Despite many setbacks, most of these
UN missions helped end insurgencies,
backstop elections and provide political stability in countries including Liberia
and Côte d’Ivoire. Research has established that most of these missions were
considered successful. Assessment of the UN missions were however overshadowed by the disastrous non-UN-led interventions
in Iraq and Afghanistan. Yet, the
UN multidimensional peace operations which
were eventually deployed to Mali and Central African Republic (MINUSMA 2013,
MINUSCA 2014), took over the stabilization agenda which had characterized the
Western-led intervention in Afghanistan. In fact, the four missions in Mali, Central
African Republic, DRC and Haiti were authorized with the explicit mandate to
stabilize countries in which no peace agreements had been reached yet, mandated
with
protecting civilians and governments against an aggressor or general destabilization, amidst ongoing violence, while at the same time being part of a larger
process that seeks
a political settlement for the conflict.
The overall number of UN (military, police and civilian) peacekeepers had
gradually increased to a record level of 126,247 by April 2015, but since 2014 no major
UN peacekeeping operation has been established, and the UN also closed
some larger operations in Côte d’Ivoire, Darfur, Haiti, Liberia, and more recently,
Mali. By May 2025, 11 peacekeeping operations were still active (with a total of
68,784 peacekeepers), with the remaining three large missions (DRC, Central
African Republic, South Sudan) in the process of further downsizing. Instead
of UN peacekeeping operations, the
UN Security Council has deployed
Special Political Missions (SPMs) which employ political and diplomatic instruments to
promote peace, yet typically cannot protect civilians due to lack of military units.

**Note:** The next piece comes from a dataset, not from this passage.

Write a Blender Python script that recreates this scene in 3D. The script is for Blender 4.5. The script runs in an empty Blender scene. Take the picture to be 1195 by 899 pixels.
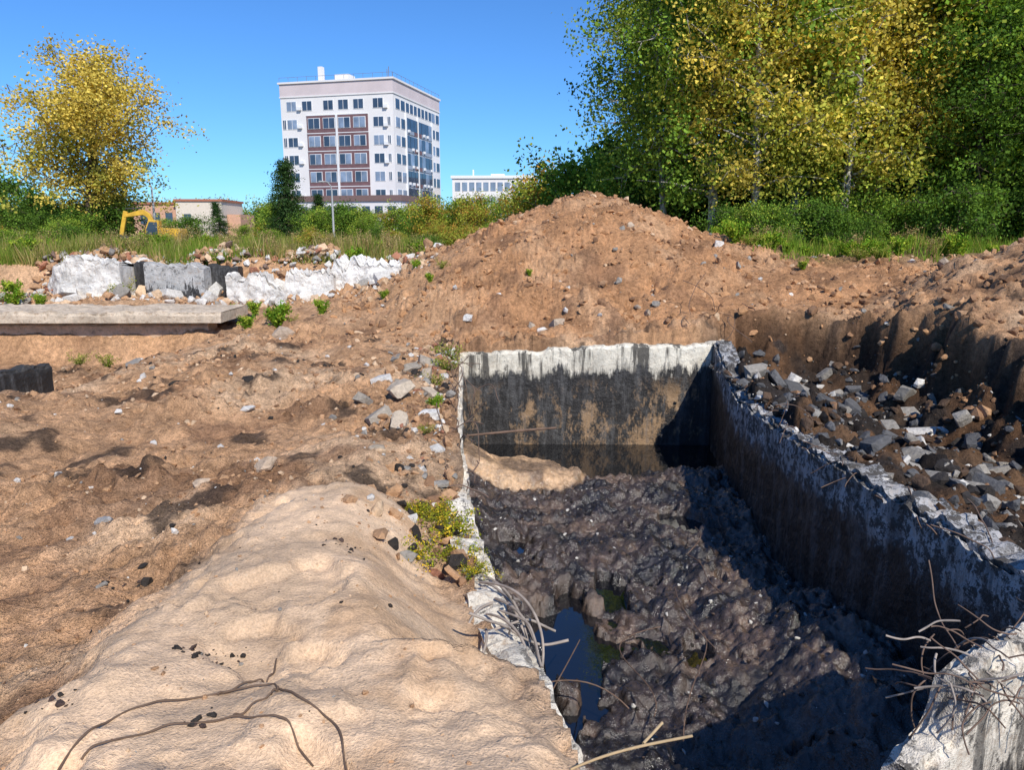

The gradual “uploading” of stabilization into UN practice reflected both a changing international context and increasing consensus among
members of the UN Security Council to mandate robust operations to
contain aggressors and spoilers in the midst of conflict, as well as the different
type of conflict theatres where it was impossible to stick to traditional notions
of peacekeeping. The turn towards stabilization had several problematic effects
which explain its meagre popularity within UN bureaucracy, but also the lack of
major diplomatic protest, when Mali effectively decided in 2023 not to extend the
UN peace operation.
We need first to consider what de Coning has called the stabilization dilemma. The more effectively a peace operation protects civilians and
helps to achieve stability, the less incentive there is for ruling political elites to
find long-term political solutions. All parties somehow assume that the state
is likely to collapse, or to lose significant parts of its territory to armed groups,
should the
peacekeeping operation withdraw. As a result, the
Security Council keeps these operations in place without a proper exit-strategy. Although all these
operations are tasked with mediation and good offices mandates, it has, second,
proven more and more difficult to promote a political project for sustaining peace.

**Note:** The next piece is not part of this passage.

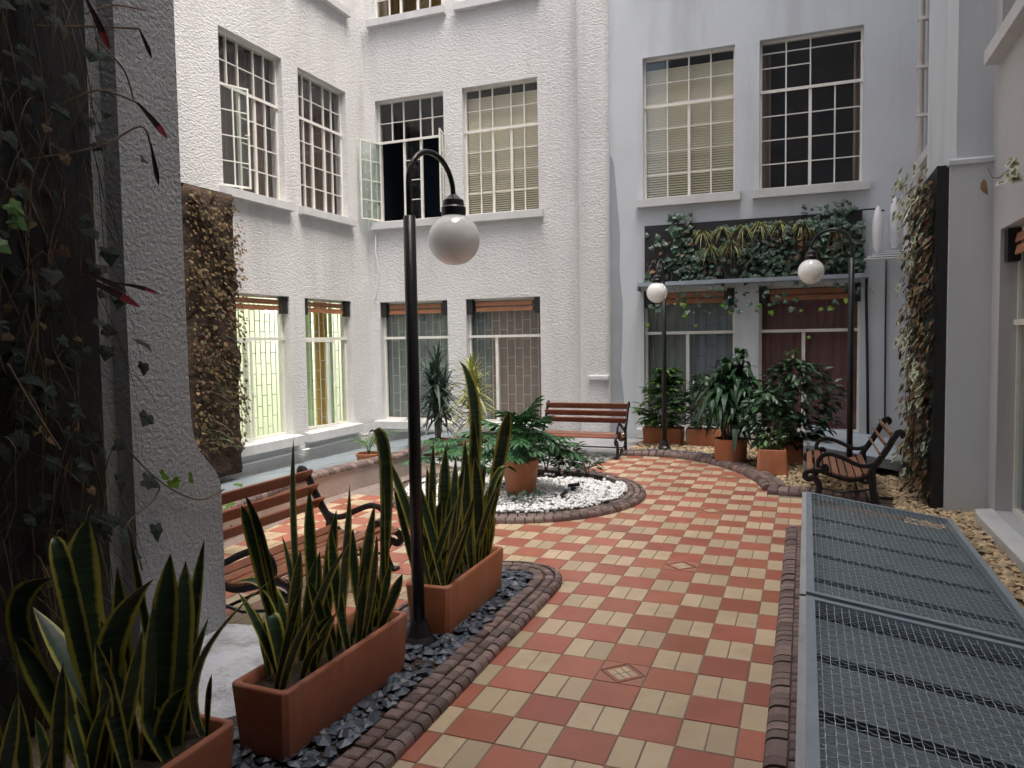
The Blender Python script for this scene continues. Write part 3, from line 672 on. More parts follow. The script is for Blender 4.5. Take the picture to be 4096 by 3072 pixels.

The respective governments have tried to limit the political role the UN mission
might play, and “non-state armed groups may not necessarily see the UN as an
honest broker if it has engaged in stabilization actions against them”. The
Report of the High-Level Independent Panel on Peace Operations (HIPPO Report) in 2015 stressed the “primacy of politics”, emphasizing that
UN peacekeeping operations can be effective only when there is a viable political
project they can support and protect
“Lasting peace is not achieved nor sustained by military and technical engagements, but through political solutions. The primacy of politics should be the hallmark of the approach of the United Nations to the resolution of conflict, during
mediation, the monitoring of ceasefires, assistance to the implementation of peace
accords, the management of violent conflicts and longer-term efforts at sustaining
peace” (UN 2015a, para 43).
Third, while earlier generations of UN operations were criticized for the heavy
emphasis on the external engineering of liberal transformation, stabilization
missions tended to turn into illiberal regime-supporting operations, with UN
reluctant to call out government abuses for fear of straining relations, and in the
process even undercutting long-term bottom-up efforts to build peace. According
to Paris, UN practice has tended towards an “authoritarian peacebuilding model” which tends to empower coercive states most of the time.